Problem statement: Reproduce all of the material exactly as shown.

** START **

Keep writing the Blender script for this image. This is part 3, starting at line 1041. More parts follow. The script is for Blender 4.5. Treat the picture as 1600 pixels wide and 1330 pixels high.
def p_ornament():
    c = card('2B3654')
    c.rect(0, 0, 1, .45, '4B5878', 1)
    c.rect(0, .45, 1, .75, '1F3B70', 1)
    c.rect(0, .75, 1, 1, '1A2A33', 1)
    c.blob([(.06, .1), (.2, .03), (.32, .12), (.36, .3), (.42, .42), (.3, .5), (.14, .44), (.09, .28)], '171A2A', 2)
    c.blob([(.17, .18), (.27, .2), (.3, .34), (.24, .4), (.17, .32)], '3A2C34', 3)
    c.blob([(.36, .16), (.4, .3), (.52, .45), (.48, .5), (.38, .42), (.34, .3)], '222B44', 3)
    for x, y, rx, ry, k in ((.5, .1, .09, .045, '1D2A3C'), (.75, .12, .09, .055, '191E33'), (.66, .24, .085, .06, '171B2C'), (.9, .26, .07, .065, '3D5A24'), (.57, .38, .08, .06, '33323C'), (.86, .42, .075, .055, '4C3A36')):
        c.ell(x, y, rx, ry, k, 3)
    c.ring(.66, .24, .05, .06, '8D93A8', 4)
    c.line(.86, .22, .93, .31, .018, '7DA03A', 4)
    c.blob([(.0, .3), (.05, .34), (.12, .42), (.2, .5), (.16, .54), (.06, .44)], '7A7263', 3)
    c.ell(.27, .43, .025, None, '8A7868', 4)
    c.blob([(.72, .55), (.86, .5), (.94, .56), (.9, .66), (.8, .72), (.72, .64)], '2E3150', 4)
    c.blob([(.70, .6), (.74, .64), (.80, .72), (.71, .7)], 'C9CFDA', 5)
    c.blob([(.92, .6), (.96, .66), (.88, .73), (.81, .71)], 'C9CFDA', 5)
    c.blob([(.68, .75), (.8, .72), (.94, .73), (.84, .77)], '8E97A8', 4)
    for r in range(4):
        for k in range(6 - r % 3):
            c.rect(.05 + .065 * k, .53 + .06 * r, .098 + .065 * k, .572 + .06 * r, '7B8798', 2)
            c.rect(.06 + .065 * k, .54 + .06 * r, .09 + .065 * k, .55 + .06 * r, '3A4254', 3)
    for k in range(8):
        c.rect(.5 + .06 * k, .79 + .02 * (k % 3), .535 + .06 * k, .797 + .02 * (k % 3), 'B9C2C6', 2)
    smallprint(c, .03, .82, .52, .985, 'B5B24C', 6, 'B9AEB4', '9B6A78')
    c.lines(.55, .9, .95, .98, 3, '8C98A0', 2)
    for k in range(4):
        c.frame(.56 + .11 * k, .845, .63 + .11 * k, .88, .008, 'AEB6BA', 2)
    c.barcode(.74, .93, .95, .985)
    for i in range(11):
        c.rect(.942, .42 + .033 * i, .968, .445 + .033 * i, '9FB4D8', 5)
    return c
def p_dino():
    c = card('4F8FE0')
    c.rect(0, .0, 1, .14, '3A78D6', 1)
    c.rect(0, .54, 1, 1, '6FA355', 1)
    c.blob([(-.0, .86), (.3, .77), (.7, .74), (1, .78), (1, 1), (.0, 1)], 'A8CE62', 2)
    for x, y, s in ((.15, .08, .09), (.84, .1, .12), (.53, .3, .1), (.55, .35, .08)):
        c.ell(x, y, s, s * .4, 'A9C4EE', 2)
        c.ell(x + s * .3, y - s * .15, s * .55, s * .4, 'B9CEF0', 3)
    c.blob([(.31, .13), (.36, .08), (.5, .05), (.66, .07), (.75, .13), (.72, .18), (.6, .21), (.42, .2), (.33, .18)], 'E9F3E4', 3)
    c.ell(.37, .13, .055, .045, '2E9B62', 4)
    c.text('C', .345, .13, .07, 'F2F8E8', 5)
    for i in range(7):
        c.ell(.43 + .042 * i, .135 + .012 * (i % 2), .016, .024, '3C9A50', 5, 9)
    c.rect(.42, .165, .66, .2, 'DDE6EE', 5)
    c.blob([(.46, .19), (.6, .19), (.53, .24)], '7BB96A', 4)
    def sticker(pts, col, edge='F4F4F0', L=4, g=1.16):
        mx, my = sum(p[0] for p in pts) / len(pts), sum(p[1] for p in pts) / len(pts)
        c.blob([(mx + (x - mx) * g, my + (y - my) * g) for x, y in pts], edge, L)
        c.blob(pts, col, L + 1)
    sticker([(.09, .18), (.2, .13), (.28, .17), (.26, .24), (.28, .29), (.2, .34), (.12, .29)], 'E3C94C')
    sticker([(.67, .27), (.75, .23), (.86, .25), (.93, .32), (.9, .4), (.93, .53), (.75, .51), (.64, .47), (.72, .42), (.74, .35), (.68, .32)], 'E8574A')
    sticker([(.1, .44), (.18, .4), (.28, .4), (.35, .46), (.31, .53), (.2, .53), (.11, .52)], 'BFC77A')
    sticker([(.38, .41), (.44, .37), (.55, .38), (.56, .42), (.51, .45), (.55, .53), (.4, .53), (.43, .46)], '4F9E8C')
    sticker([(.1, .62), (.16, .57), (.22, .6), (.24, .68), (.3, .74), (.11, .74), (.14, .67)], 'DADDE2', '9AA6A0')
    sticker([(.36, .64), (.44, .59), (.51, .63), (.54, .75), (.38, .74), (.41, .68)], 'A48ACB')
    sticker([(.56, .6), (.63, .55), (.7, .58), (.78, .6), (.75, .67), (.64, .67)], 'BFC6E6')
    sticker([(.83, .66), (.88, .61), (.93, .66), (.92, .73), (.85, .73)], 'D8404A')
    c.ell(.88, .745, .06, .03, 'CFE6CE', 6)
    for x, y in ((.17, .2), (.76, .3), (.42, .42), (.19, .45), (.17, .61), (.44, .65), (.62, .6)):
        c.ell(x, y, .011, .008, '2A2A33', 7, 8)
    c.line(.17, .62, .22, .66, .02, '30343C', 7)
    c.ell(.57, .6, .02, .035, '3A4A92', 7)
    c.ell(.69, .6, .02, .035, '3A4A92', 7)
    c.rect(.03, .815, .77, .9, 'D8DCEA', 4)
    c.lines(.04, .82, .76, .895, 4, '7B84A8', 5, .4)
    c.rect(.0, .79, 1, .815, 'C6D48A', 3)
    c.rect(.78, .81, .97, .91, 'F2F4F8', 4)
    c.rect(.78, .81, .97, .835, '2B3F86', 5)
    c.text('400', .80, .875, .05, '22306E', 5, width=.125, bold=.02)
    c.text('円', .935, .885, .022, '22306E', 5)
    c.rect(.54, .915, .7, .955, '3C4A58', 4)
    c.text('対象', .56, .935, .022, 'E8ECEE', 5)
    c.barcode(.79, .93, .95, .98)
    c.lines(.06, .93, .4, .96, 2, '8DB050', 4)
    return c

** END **

Expected answer:
Keep writing the Blender script for this image. This is part 3, starting at line 1041. More parts follow. The script is for Blender 4.5. Treat the picture as 1600 pixels wide and 1330 pixels high.
def p_ornament():
    c = card('2B3654')
    c.rect(0, 0, 1, .45, '4B5878', 1)
    c.rect(0, .45, 1, .75, '1F3B70', 1)
    c.rect(0, .75, 1, 1, '1A2A33', 1)
    c.blob([(.06, .1), (.2, .03), (.32, .12), (.36, .3), (.42, .42), (.3, .5), (.14, .44), (.09, .28)], '171A2A', 2)
    c.blob([(.17, .18), (.27, .2), (.3, .34), (.24, .4), (.17, .32)], '3A2C34', 3)
    c.blob([(.36, .16), (.4, .3), (.52, .45), (.48, .5), (.38, .42), (.34, .3)], '222B44', 3)
    for x, y, rx, ry, k in ((.5, .1, .09, .045, '1D2A3C'), (.75, .12, .09, .055, '191E33'), (.66, .24, .085, .06, '171B2C'), (.9, .26, .07, .065, '3D5A24'), (.57, .38, .08, .06, '33323C'), (.86, .42, .075, .055, '4C3A36')):
        c.ell(x, y, rx, ry, k, 3)
    c.ring(.66, .24, .05, .06, '8D93A8', 4)
    c.line(.86, .22, .93, .31, .018, '7DA03A', 4)
    c.blob([(.0, .3), (.05, .34), (.12, .42), (.2, .5), (.16, .54), (.06, .44)], '7A7263', 3)
    c.ell(.27, .43, .025, None, '8A7868', 4)
    c.blob([(.72, .55), (.86, .5), (.94, .56), (.9, .66), (.8, .72), (.72, .64)], '2E3150', 4)
    c.blob([(.70, .6), (.74, .64), (.80, .72), (.71, .7)], 'C9CFDA', 5)
    c.blob([(.92, .6), (.96, .66), (.88, .73), (.81, .71)], 'C9CFDA', 5)
    c.blob([(.68, .75), (.8, .72), (.94, .73), (.84, .77)], '8E97A8', 4)
    for r in range(4):
        for k in range(6 - r % 3):
            c.rect(.05 + .065 * k, .53 + .06 * r, .098 + .065 * k, .572 + .06 * r, '7B8798', 2)
            c.rect(.06 + .065 * k, .54 + .06 * r, .09 + .065 * k, .55 + .06 * r, '3A4254', 3)
    for k in range(8):
        c.rect(.5 + .06 * k, .79 + .02 * (k % 3), .535 + .06 * k, .797 + .02 * (k % 3), 'B9C2C6', 2)
    smallprint(c, .03, .82, .52, .985, 'B5B24C', 6, 'B9AEB4', '9B6A78')
    c.lines(.55, .9, .95, .98, 3, '8C98A0', 2)
    for k in range(4):
        c.frame(.56 + .11 * k, .845, .63 + .11 * k, .88, .008, 'AEB6BA', 2)
    c.barcode(.74, .93, .95, .985)
    for i in range(11):
        c.rect(.942, .42 + .033 * i, .968, .445 + .033 * i, '9FB4D8', 5)
    return c
def p_dino():
    c = card('4F8FE0')
    c.rect(0, .0, 1, .14, '3A78D6', 1)
    c.rect(0, .54, 1, 1, '6FA355', 1)
    c.blob([(-.0, .86), (.3, .77), (.7, .74), (1, .78), (1, 1), (.0, 1)], 'A8CE62', 2)
    for x, y, s in ((.15, .08, .09), (.84, .1, .12), (.53, .3, .1), (.55, .35, .08)):
        c.ell(x, y, s, s * .4, 'A9C4EE', 2)
        c.ell(x + s * .3, y - s * .15, s * .55, s * .4, 'B9CEF0', 3)
    c.blob([(.31, .13), (.36, .08), (.5, .05), (.66, .07), (.75, .13), (.72, .18), (.6, .21), (.42, .2), (.33, .18)], 'E9F3E4', 3)
    c.ell(.37, .13, .055, .045, '2E9B62', 4)
    c.text('C', .345, .13, .07, 'F2F8E8', 5)
    for i in range(7):
        c.ell(.43 + .042 * i, .135 + .012 * (i % 2), .016, .024, '3C9A50', 5, 9)
    c.rect(.42, .165, .66, .2, 'DDE6EE', 5)
    c.blob([(.46, .19), (.6, .19), (.53, .24)], '7BB96A', 4)
    def sticker(pts, col, edge='F4F4F0', L=4, g=1.16):
        mx, my = sum(p[0] for p in pts) / len(pts), sum(p[1] for p in pts) / len(pts)
        c.blob([(mx + (x - mx) * g, my + (y - my) * g) for x, y in pts], edge, L)
        c.blob(pts, col, L + 1)
    sticker([(.09, .18), (.2, .13), (.28, .17), (.26, .24), (.28, .29), (.2, .34), (.12, .29)], 'E3C94C')
    sticker([(.67, .27), (.75, .23), (.86, .25), (.93, .32), (.9, .4), (.93, .53), (.75, .51), (.64, .47), (.72, .42), (.74, .35), (.68, .32)], 'E8574A')
    sticker([(.1, .44), (.18, .4), (.28, .4), (.35, .46), (.31, .53), (.2, .53), (.11, .52)], 'BFC77A')
    sticker([(.38, .41), (.44, .37), (.55, .38), (.56, .42), (.51, .45), (.55, .53), (.4, .53), (.43, .46)], '4F9E8C')
    sticker([(.1, .62), (.16, .57), (.22, .6), (.24, .68), (.3, .74), (.11, .74), (.14, .67)], 'DADDE2', '9AA6A0')
    sticker([(.36, .64), (.44, .59), (.51, .63), (.54, .75), (.38, .74), (.41, .68)], 'A48ACB')
    sticker([(.56, .6), (.63, .55), (.7, .58), (.78, .6), (.75, .67), (.64, .67)], 'BFC6E6')
    sticker([(.83, .66), (.88, .61), (.93, .66), (.92, .73), (.85, .73)], 'D8404A')
    c.ell(.88, .745, .06, .03, 'CFE6CE', 6)
    for x, y in ((.17, .2), (.76, .3), (.42, .42), (.19, .45), (.17, .61), (.44, .65), (.62, .6)):
        c.ell(x, y, .011, .008, '2A2A33', 7, 8)
    c.line(.17, .62, .22, .66, .02, '30343C', 7)
    c.ell(.57, .6, .02, .035, '3A4A92', 7)
    c.ell(.69, .6, .02, .035, '3A4A92', 7)
    c.rect(.03, .815, .77, .9, 'D8DCEA', 4)
    c.lines(.04, .82, .76, .895, 4, '7B84A8', 5, .4)
    c.rect(.0, .79, 1, .815, 'C6D48A', 3)
    c.rect(.78, .81, .97, .91, 'F2F4F8', 4)
    c.rect(.78, .81, .97, .835, '2B3F86', 5)
    c.text('400', .80, .875, .05, '22306E', 5, width=.125, bold=.02)
    c.text('円', .935, .885, .022, '22306E', 5)
    c.rect(.54, .915, .7, .955, '3C4A58', 4)
    c.text('対象', .56, .935, .022, 'E8ECEE', 5)
    c.barcode(.79, .93, .95, .98)
    c.lines(.06, .93, .4, .96, 2, '8DB050', 4)
    return c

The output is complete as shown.